À Ottawa, le premier ministre Wilfrid Laurier est dans une position risquée. Lui qui avait dit que le XXe siècle serait le siècle du Canada, est récitent à engager le Canada dans ce conflit. D’abord, le Canada n’a pas d’armée régulière, encore moins une flotte. Devant les immenses pressions de ses ministres les plus orangistes, le gouvernement va autoriser le recrutement symbolique de 1000 fantassins volontaires.
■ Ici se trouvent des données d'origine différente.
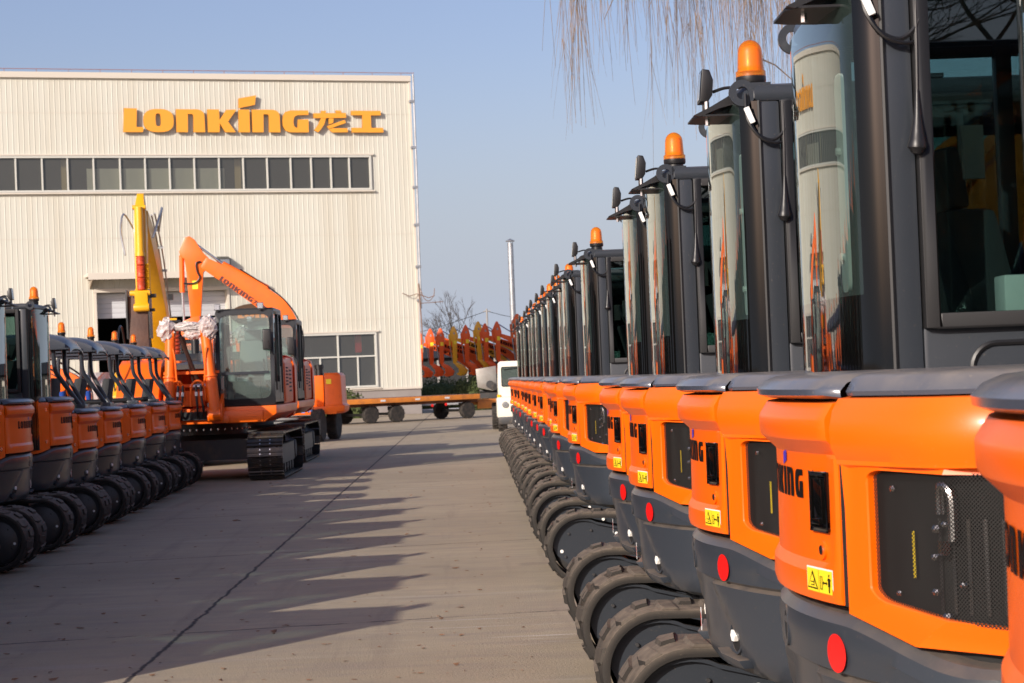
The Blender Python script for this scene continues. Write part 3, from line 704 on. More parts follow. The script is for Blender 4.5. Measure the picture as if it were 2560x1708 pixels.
def cab(t, beacon):
    y0, y1, zB, zT = -.10, .88, 1.0, 2.57
    m = MB()
    m.box((.62-.03, y0+.035, (zB+zT)/2), (.06, .06, zT-zB-.06)); m.box((.62-.03, y1-.035, (zB+zT)/2), (.06, .06, zT-zB-.06))
    for yy, sg in ((y0, 1), (y1, -1)):
        yi = yy+sg*.02
        m.box((-.815, yi, (zB+zT)/2-.02), (.082, .04, zT-zB-.07))                  # rear pillar
        m.box((-.10, yi, 1.35), (1.35, .04, .66)) if sg > 0 else m.box((-.10, yi, 1.33), (1.35, .04, .62))
        m.box((-.10, yi, 2.528), (1.35, .04, .052))
        if sg < 0: m.box((-.30, yi-.004, 2.05), (.05, .05, .95))
    m.box((.585, (y0+y1)/2, 1.1), (.06, .9, .3)); m.box((-.1, (y0+y1)/2, 1.02), (1.4, .92, .06))
    fr = m.build('cab_frame', cabgrey, t, bevel=.012)
    # recessed oval cover on the right wall, below the window
    pts = rrect(-.66, .10, 1.47, 1.635, .06, 6); m = MB(); m.tube([(x, y0-.004, z) for x, z in pts], .007, 6, close=True); m.build('access_cover', black, fr)
    # side windows with frame
    for yy, sg, xa, xb, za in ((y0, -1, -.773, .53, 1.675), (y1, 1, -.773, .53, 1.64)):
        m = MB(); w_ = .036
        for (c, d) in (((xa+w_/2, yy+sg*.004, (za+2.512)/2), (w_, .05, 2.512-za)), ((xb-w_/2, yy+sg*.004, (za+2.512)/2), (w_, .05, 2.512-za)),
                       (((xa+xb)/2, yy+sg*.004, za+w_/2), (xb-xa-2*w_, .05, w_)), (((xa+xb)/2, yy+sg*.004, 2.512-w_/2), (xb-xa-2*w_, .05, w_))):
            m.box(c, d)
        wf = m.build('side_window', rub_seal, t, bevel=.004)
        m = MB(); m.box(((xa+xb)/2, yy-sg*.008, (za+2.512)/2), (xb-xa-.06, .005, 2.512-za-.06)); m.build('pane', g_side, wf)
        m = MB(); m.box((-.15, yy-sg*.012, (za+2.5)/2), (.022, .02, 2.5-za-.07)); m.build('window_rail', rub_seal, wf)
        m = MB(); m.box((-.63, yy-sg*.022, 2.10), (.05, .02, .13)); m.build('catch', dsteel, wf)
    m = MB(); m.tube(spline([(-.62, y1+.014, 1.60), (-.55, y1+.045, 1.61), (-.45, y1+.045, 1.61), (-.38, y1+.014, 1.60)], 4), .014, 8); m.box((-.50, y1+.004, 1.60), (.20, .012, .08)); m.build('door_handle', cabgrey, t)
    # wrap-around rear glass
    ctrl = [(-.850, y0-.004), (-.880, -.092), (-.908, -.062), (-.928, -.01), (-.940, .09), (-.946, .25), (-.946, .45), (-.938, .65), (-.925, .78), (-.905, .84), (-.880, .875), (-.850, y1+.004)]
    path = [(p.x, p.y) for p in spline(ctrl, 5)]
    def glz(z0, z1, pth, mt, nm, par):
        m_ = MB(); rows = []
        for z in lin(z0, z1, 4): rows.append([(x, y, z) for x, y in pth])
        m_.grid(rows)
        return m_.build(nm, mt, par, ang=80)
    NB = 10
    rw = glz(1.765, 2.515, path[NB:-8], g_rear, 'rear_window', t)
    glz(1.02, 1.765, path, blackg, 'black_glazing_band', rw); glz(1.765, 2.515, path[:NB+1], blackg, 'black_glazing_band', rw); glz(1.765, 2.515, path[-9:], blackg, 'black_glazing_band', rw)
    for q in (0, -1): m = MB(); m.tube([(path[q][0]+.004, path[q][1], z) for z in (1.03, 1.8, 2.515)], .0065, 6); m.build('glass_seal', rub_seal, rw)
    # trim plate with bolts inside the glass
    m = MB(); m.prism(rrect(.70, .80, 1.80, 2.42, .03), 'x', -.80, -.79); m.cyl((-.80, .75, 1.9), (-.812, .75, 1.9), .012, 8); m.cyl((-.80, .75, 2.2), (-.812, .75, 2.2), .012, 8)
    m.build('inner_trim', white, rw)
    # roof
    rp = [(-.86, y0-.005)]+[(x+.012, y) for x, y in path[3:-3]]+[(-.86, y1+.005), (.60, y1+.005), (.66, y1-.12), (.67, (y0+y1)/2), (.66, y0+.12), (.60, y0-.005)]
    cx_, cy_ = -.1, (y0+y1)/2
    m = MB(); rows = []
    for z, k in ((2.515, .985), (2.525, 1.0), (2.552, 1.0), (2.568, .985), (2.576, .93), (2.580, .6)):
        rows.append([(cx_+(x-cx_)*k, cy_+(y-cy_)*k, z) for x, y in rp])
    m.grid(rows, closeu=True); n = len(rp); m.add(rows[-1], [tuple(range(n))]); m.add(rows[0], [tuple(range(n-1, -1, -1))])
    m.box((-.25, y0+.03, 2.582), (.10, .05, .014))
    roof = m.build('roof', cabgrey, t, ang=40)
    for yy, sx in ((y0+.012, -.90),):
        X = Matrix(((1, 0, 0, sx), (0, 0, 1, yy), (0, 1, 0, 2.545), (0, 0, 0, 1)))
        m = MB(); m.add(*ring_mesh(.046, .022, -.008, .008, 20), xf=X); m.box((sx+.065, yy, 2.557), (.07, .016, .045)); m.build('lifting_eye', cabgrey, roof)
    X = Matrix(((1, 0, 0, -.895), (0, 0, 1, .90), (0, 1, 0, 2.55), (0, 0, 0, 1)))
    m = MB(); m.add(*ring_mesh(.045, .022, -.008, .008, 20), xf=X); m.build('tie_ring', cabgrey, roof)
    # windscreen
    m = MB(); m.box((.60, (y0+y1)/2, 1.88), (.006, .86, 1.28)); m.build('windshield', g_side, t)
    # interior
    m = MB(); m.box((-.30, .38, 1.35), (.50, .50, .16)); m.prism([(-.50, 1.40), (-.40, 1.42), (-.52, 1.98), (-.66, 1.98)], 'y', .14, .62); m.prism([(-.60, 1.99), (-.55, 1.99), (-.58, 2.16), (-.66, 2.14)], 'y', .26, .50)
    m.build('seat', seatm, t, bevel=.03)
    m = MB(); m.box((-.28, .02, 1.58), (.40, .12, .14)); m.tube([(-.15, .03, 1.62), (-.12, .03, 1.80)], .018, 8); m.box((-.50, -.0, 1.72), (.12, .10, .16)); m.build('console', white, t, bevel=.02)
    m = MB(); m.tube([(.05, .06, 1.66), (.06, .05, 1.90)], [.03, .055], 10); m.tube([(.06, .05, 1.90), (.07, .04, 2.0)], [.045, .012], 10); m.build('wrapped_lever', bluem, t)
    m = MB(); m.lathe([(0, 0), (.10, .02), (.13, .10), (.07, .18), (0, .22)], (-.08, .10, 1.66), 'z', 10); m.build('seat_film', film, t)
    # lamp bracket, lamp, wiring
    m = MB(); m.prism([(-.88, 2.525), (-.97, 2.505), (-1.04, 2.478), (-1.06, 2.484), (-1.00, 2.512), (-.94, 2.545), (-.88, 2.545)], 'y', -.02, .20)
    m.prism([(-1.06, .02), (-1.03, -.02), (-.90, -.02), (-.86, .06), (-.86, .26), (-.93, .24), (-1.03, .22), (-1.06, .20)], 'z', 2.478, 2.484); br = m.build('lamp_bracket', black, t)
    m = MB(); m.cyl((-1.005, .06, 2.455), (-1.005, .06, 2.54), .009, 6); m.build('bracket_bolt', steel, br, smooth=False)
    work_lamp(t, -1.03, .10, 2.595, .050, .10, .112)
    m = MB(); m.tube(spline([(-.98, .08, 2.575), (-.94, .06, 2.585), (-.90, .02, 2.580), (-.87, -.03, 2.575)], 4), .006, 6)
    m.tube(spline([(-.88, -.09, 2.54), (-.885, -.118, 2.46), (-.86, -.125, 2.40), (-.81, -.125, 2.375), (-.77, -.125, 2.40), (-.755, -.12, 2.44), (-.765, -.11, 2.46)], 5), .0065, 6)
    m.tube(spline([(-.89, -.10, 2.54), (-.89, -.13, 2.45), (-.85, -.135, 2.385), (-.80, -.13, 2.365), (-.765, -.12, 2.37)], 5), .005, 6)
    m.build('cable', black, t)
    m = MB(); m.bar((-.893, -.126, 2.49), (-.872, -.128, 2.435), .020, .020); m.build('connector', white, t, bevel=.003)
    m = MB(); m.tube([(-.765, -.125, 2.50), (-.768, -.13, 2.36), (-.772, -.132, 2.24)], .0035, 6); m.tube([(-.766, -.125, 2.50), (-.766, -.125, 2.47)], .005, 6)
    m.tube(spline([(-.772, -.132, 2.25), (-.774, -.134, 2.19), (-.777, -.135, 2.13), (-.779, -.134, 2.105), (-.780, -.130, 2.095)], 3), [.005, .006, .008, .010, .013, .017, .020, .024, .024, .018, .016, .010, .004][:13], 10)
    m.build('antenna', black, t)
    if beacon: beacon_lamp(t, -.82, .24, 2.578, .050, 1.45)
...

L’impact de la guerre des Boers sur l’identité canadienne

Bien que les troupes engagées combattissent pour l’armée britannique, c’est la première fois de son histoire que des soldats arborant l’uniforme canadien furent envoyés combattre à l’étranger. 6000 autres volontaires, à cheval ceux-là, seront envoyés par la suite sans difficulté. Quelques soldats se distinguèrent lors de ce conflit qui vit le triomphe de l’Empire britannique. Pour la première fois de son histoire, le Canada se vit non plus comme un dominion, mais comme une entité souveraine reconnue à l’international. Le gouvernement fédéral créa alors réellement l’armée canadienne, lui donna ses armoiries, et créa également la marine canadienne. Ce conflit, le premier du XXe siècle, annonça alors toute la violence des conflits futurs qui allèrent bouleverser l’humanité. Ce conflit vit également l’apparition des premiers camps de concentration ou d’internement, fourbe invention anglaise2.

Pour le Québec, ce conflit a démontré qu’il a beau toujours s’opposer aux décisions du Canada anglais, il demeure une simple province qui tôt au tard sera assimilée comme le voulait Durham aux visions britanniques. Les exemples de division pullulent depuis la guerre des Boers. La crise de la Conscription de 1917 va même mener à la motion Francoeur à l’Assemblée législative pour sortir de la Confédération. Enfin, ce conflit a également démontré une chose concrète : ce n’est pas parce qu’un Premier ministre canadien est francophone qu’il va défendre les intérêts et la cause des francophones au pays. Aujourd’hui, un monument dédié aux héros de la guerre des Boers trône au carré Dorchester à Montréal. Unilingue anglais, évidemment.

1. Robert Rumilly, Henri Bourassa : La vie publique d’un grand Canadien, Montréal, Chantelerc, 1953.

2.  Faut-il s’en étonner ? Un peuple qui prône de nombreux génocides, donne des couvertures emplies de bactéries aux indigènes pour s’assurer l’hégémonie, est bien digne d’une telle fourberie.